Indian firms look homewards for borrowings as local yields fall, global appetite stays weak

By Khushi Malhotra, Dharamraj Dhutia and Siddhi Nayak

MUMBAI (Reuters) -Indian companies are stepping up domestic currency borrowing as the central bank’s liquidity infusions have lowered local bond yields, while tariff concerns keep global rates elevated and investors cautious.

Domestic firms raised 987 billion rupees ($11.68 billion) through the sale of bonds in April, data from information provider Prime Database showed, a record for the first month of the financial year. A similar quantum can be expected in May with large borrowers like Reliance Industries and Jio Finance set to hit the market, bankers and investors say.

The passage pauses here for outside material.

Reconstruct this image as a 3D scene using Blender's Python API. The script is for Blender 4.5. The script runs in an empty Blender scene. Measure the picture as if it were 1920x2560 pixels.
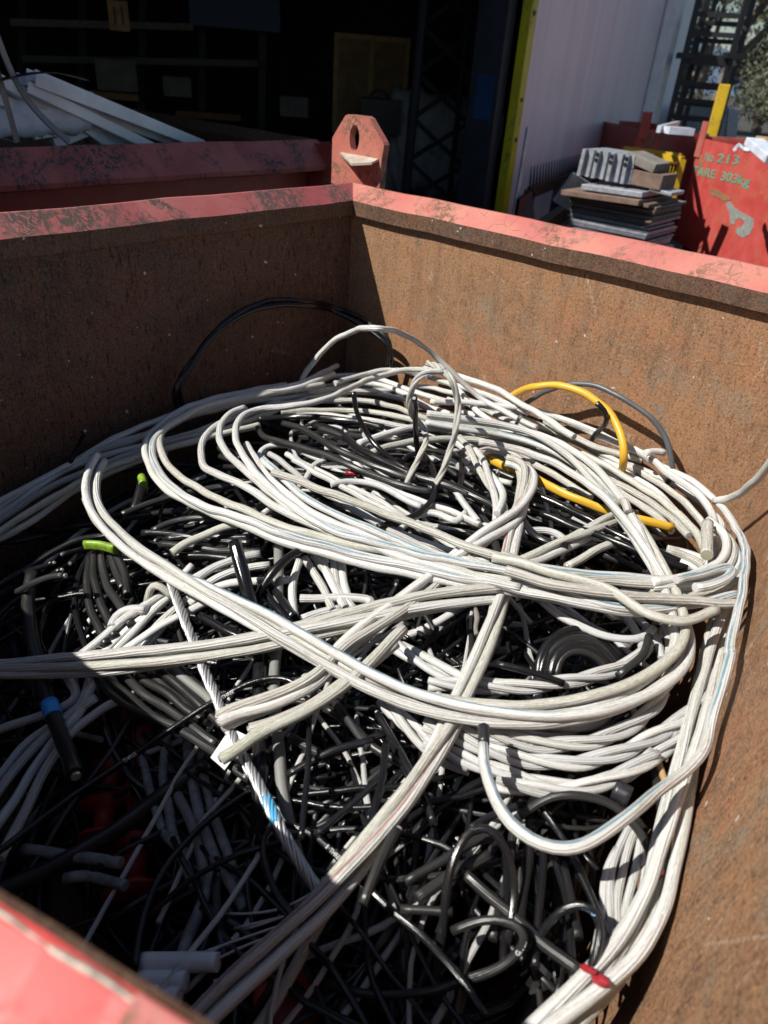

In contrast, no Indian company tapped the dollar debt market in April, according to LSEG data.

“There is a decent amount of capital available onshore, so they would not really come and issue in a softer market that will not get them the best pricing,” said Diwakar Vijayvergia, portfolio manager – Asia fixed income at Alliance Berstein.

“And I do not think investors are looking at adding risk significantly,” he said.

At least three companies – Adani Enterprises, Tata Capital, and Sammaan Capital deferred their planned dollar-bond sale, per bankers involved in the deal. Non-banking finance company, Shriram Finance, is also keeping its plans to borrow from overseas market on hold.

“Overseas borrowings, as of now, will be on hold because we do not know which way the interest rates will move and how much interest they will garner amid the tariff uncertainty,” said YS Chakravarti, the chief executive of Shriram Finance.

The other firms did not reply to Reuters’ emails for comment.

Indian companies raised an average of $870 million per month from January 2024 to March 2025 through dollar debt, according to LSEG data.

The U.S. 10-year treasury yield is down 27 basis points so far since January 2025.

“Market conditions have been impacted as a result of recent U.S. tariff-related announcements. As a result, we understand some of our clients are re-evaluating their financing plans,” said Shoaib Ahmed, director, debt capital markets at ANZ.

In the local markets, corporate bond yields plunged by 30-40 basis points in April after posting a similar decline in March.

The Reserve Bank of India cut the repo rate by 25 bps each in February and April, while changing stance to accommodative. It has flooded the banking system with 6.2 trillion rupees in January-April, and is set to buy debt worth 1.25 trillion rupees this month.

“With a couple of rate cuts, the bond markets have rallied, which demonstrates faster transmission of rates in bond markets than the traditional bank lending,” said Vinay Pai, head of fixed income at Equirus Capital. He anticipates a surge in local bond sales this year.